El gran tour de force de la obra es su segundo movimiento. Sánchez Mazas (o, mejor, su fantasma) habla en primera persona: la parte central de la novela, inteligentísimamente condensada. Las voces (ahora llamadas "escribientes") complementan la cronología. Flota una luz de otoño irremediable o de invierno eterno, gentileza del gran Lionel Spycher, que levanta al fondo una enorme bandera española, lámina de hielo o mortaja desleída a fuerza de envolver cadáveres en su nombre. Flamea, en su lugar, como un pañuelo de fiesta, la gran imagen de la novela: la evocación del miliciano bailando con su fusil a los sones de Suspiros de España.
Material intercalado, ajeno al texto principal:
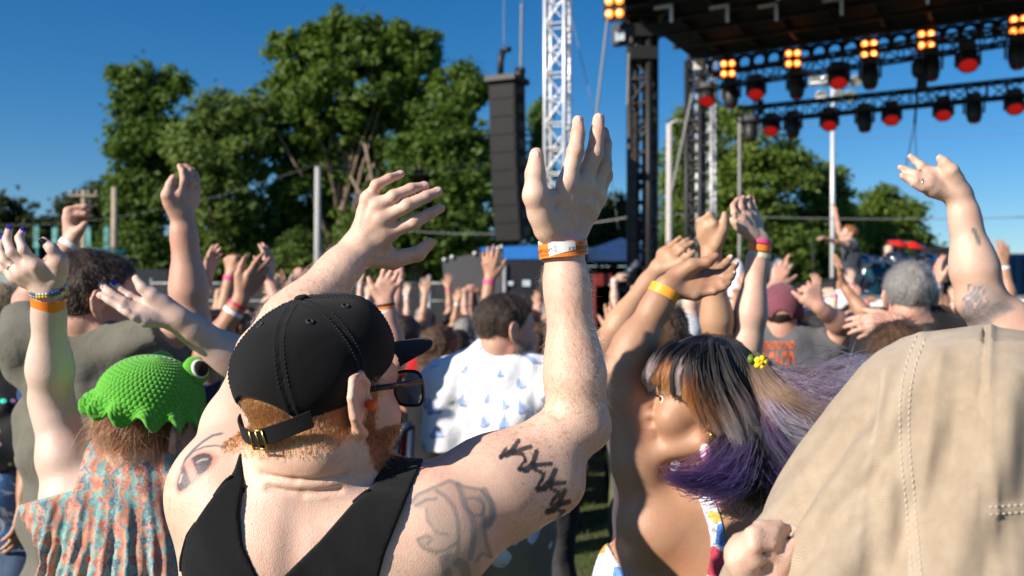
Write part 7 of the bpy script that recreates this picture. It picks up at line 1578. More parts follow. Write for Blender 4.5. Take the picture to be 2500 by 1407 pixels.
    def onj(q):
        o = Vector((0, 0, CAM_H)); h = bv.ray_cast(o, (Vector(P(q[0], q[1], 1)) - o).normalized()); return None if h[0] is None else (np.array(h[0]), -np.array(h[1]) if np.dot(np.array(h[1]), np.array(h[0]) - cam3) > 0 else np.array(h[1]))
    for path, offs, step in ((s1, (-11, 11), 9), (s3, (-9, 9), 9)):
        q = spline([(a, c_, 0) for a, c_ in path], 400)[:, :2]; ln_ = np.concatenate([[0], np.cumsum(np.hypot(*np.diff(q, axis=0).T))]); 
        for s in np.arange(4, ln_[-1], step * 1.7):
            p0 = np.array([np.interp(s, ln_, q[:, 0]), np.interp(s, ln_, q[:, 1])]); p1 = np.array([np.interp(s + step, ln_, q[:, 0]), np.interp(s + step, ln_, q[:, 1])]); t = p1 - p0; nrm = np.array([-t[1], t[0]]) / (np.hypot(*t) + 1e-6)
            for o_ in offs:
                a_, b_ = onj(p0 + nrm * o_), onj(p1 + nrm * o_)
                if a_ is not None and b_ is not None: st_.tube([a_[0], (a_[0] + b_[0]) / 2 + a_[1] * .0007, b_[0]], .0007, 5)
    # puckers across the seam
    tag(st_.build('stitching', thread, jk, True), kind='stuff'); m = cloth('tan_canvas_trim', (.44, .34, .24), .92, 500, .1, .2, .1)
    hem = [onj(q) for q in spline([(a + 4, c_ + 3, 0) for a, c_ in s5], 60)[:, :2]]; hem = [h[0] for h in hem if h is not None]
    t0 = onj((1926, 1318))
    if t0 is not None:
        nn = t0[1]; tx = unit(P(1926, 1318, 1) - P(1905, 1352, 1)); tx = unit(tx - nn * np.dot(tx, nn)); ty = np.cross(nn, tx); fr = plain('pale_tab_edge', (.52, .44, .35), .9)
        MB().box(t0[0] + nn * .002, (.030, .024, .003), tx, ty, nn).build('button_tab', m, jk); q = [t0[0] + nn * .0042 + tx * a * .0145 + ty * b_ * .0115 for a, b_ in ((-1, 1), (1, 1), (1, -1), (-1, -1))]
        MB().tube(q, .0011, 6).build('tab_stitching', fr, jk, True)
# ------------------------------------------------------------------ further near and middle people
def text_on(txt, V, F, quad, depth, mat, parent, name, dirv=(0, 1, 0), sub=6):
    """lettering laid on a surface: the text box is stretched over four photograph corners (tl, tr, br, bl) at the given depth, then dropped on the mesh"""
    from mathutils.bvhtree import BVHTree
    cu = bpy.data.curves.new('print', 'FONT'); cu.body = txt; cu.resolution_u = 3; cu.offset = .025; to = bpy.data.objects.new('tmp', cu); COL.objects.link(to); bpy.context.view_layer.update(); me = bpy.data.meshes.new_from_object(to); bpy.data.objects.remove(to)
    bm = bmesh.new(); bm.from_mesh(me); bmesh.ops.triangulate(bm, faces=bm.faces); bmesh.ops.subdivide_edges(bm, edges=[e for e in bm.edges if e.calc_length() > .12], cuts=2)
    V0 = np.array([v.co[:] for v in bm.verts]); bm.verts.index_update(); Fl = [[v.index for v in f.verts] for f in bm.faces]; bm.free()
    u = (V0[:, 0] - V0[:, 0].min()) / np.ptp(V0[:, 0]); v = (V0[:, 1] - V0[:, 1].min()) / np.ptp(V0[:, 1]); tl, tr, br, bl = [np.array(q, float) for q in quad]
    px = (tl[None] * (1 - u[:, None]) + tr[None] * u[:, None]) * v[:, None] + (bl[None] * (1 - u[:, None]) + br[None] * u[:, None]) * (1 - v[:, None])
    bv = BVHTree.FromPolygons([tuple(map(float, q)) for q in V], [tuple(map(int, f)) for f in F]); W = []; o = Vector((0, 0, CAM_H)); last = None
    for q in px:
        h = bv.ray_cast(o, (Vector(P(q[0], q[1], depth)) - o).normalized()); 
        if h[0] is not None: last = np.array(h[0]) + np.array(h[1]) * .003
        W.append(last if last is not None else P(q[0], q[1], depth))
    return mesh_obj(name, W, Fl, mat, parent, False)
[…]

En algún lado leí que los milicianos llamaban a su fusil "la novia morena". Aquí la he visto bailar gracias al extraordinario Lluís Marco, paradójicamente inmóvil como una estatua que cobra vida en un monólogo interpretado y dirigido línea a línea: el mejor trabajo de su carrera. A muchos les recordará, en el tono y en la hondura, a Emilio Gutiérrez Caba. La entonación "de época" no tiene un átomo burlesco ni denigratorio. Como Cercas, Ollé intenta comprender al esquivo y contradictorio personaje y "le permite" (cosa rara, en estos tiempos de blanco o negro) explicarse, mostrarse en todos sus matices. Sus armas son voz y palabra, y rostro: unos ojos que parecen mirar desde el pozo de una infinita derrota. Aquí se narra la crónica de un enigma, una derrota vital, una esfumación: el Speer del fascismo español poco a poco convertido en una silla vacía en un consejo de ministros, un sillón sin discurso en la Academia, tres asteriscos bajo sus terceras de Abc, una olvidada calle en Bilbao.

Suspiros de España vuelve una y otra vez, a cargo de Serrat, de Albertí, de Comelade, de la Sinfónica de Madrid. Me falta el último cromo, el definitivo: el caracolillo, como un garfio en la tripa, de Estrellita Castro.

En la tercera parte cae el tul. Estamos en un presente eternizado, luminoso. Gonzalo Cunill es Cercas. Narra su búsqueda, sus diálogos con Bolaño, sus reflexiones. Cunill es un gran actor, pero su sobriedad tiene aquí un punto quizás demasiado solemne. A su coraje le falta humor y le sobra una melancolía un tanto sombrona. El coro sigue suministrando información sobre el personaje de Miralles, hasta que Cercas/Cunill llega al asilo francés, al Stockton de Fat City, el territorio donde quien pierde gana. Durante la conversación final (ficticia o no, da lo mismo: verídica) relumbra el impecable Novoa, con su barba de hidalgo y sus ojos como tizones: un Miralles feroz, vitalísimo, lúcidamente amargo, y, sobre todo, invicto. Una vez más, la emoción surge de la palabra. No nos conmueve tanto el reclamado abrazo entre el escritor/detective y el héroe sobrevivido (de ahí su amargura: "No hay héroes, joven. Todos los héroes están muertos") sino el instante en el que recita, puro iceberg de Hemingway, los nombres de los compañeros muertos que siempre caminarán a su lado. Quizás la adaptación, dramáticamente hablando, debería acabar con el rotundo "no" que marca su renuncia al pedestal y deja abierto el misterio, en vez de cerrarse con la reflexión moral de Cercas, óptima para la novela pero no, sugiero, para rematar en punta este notable espectáculo.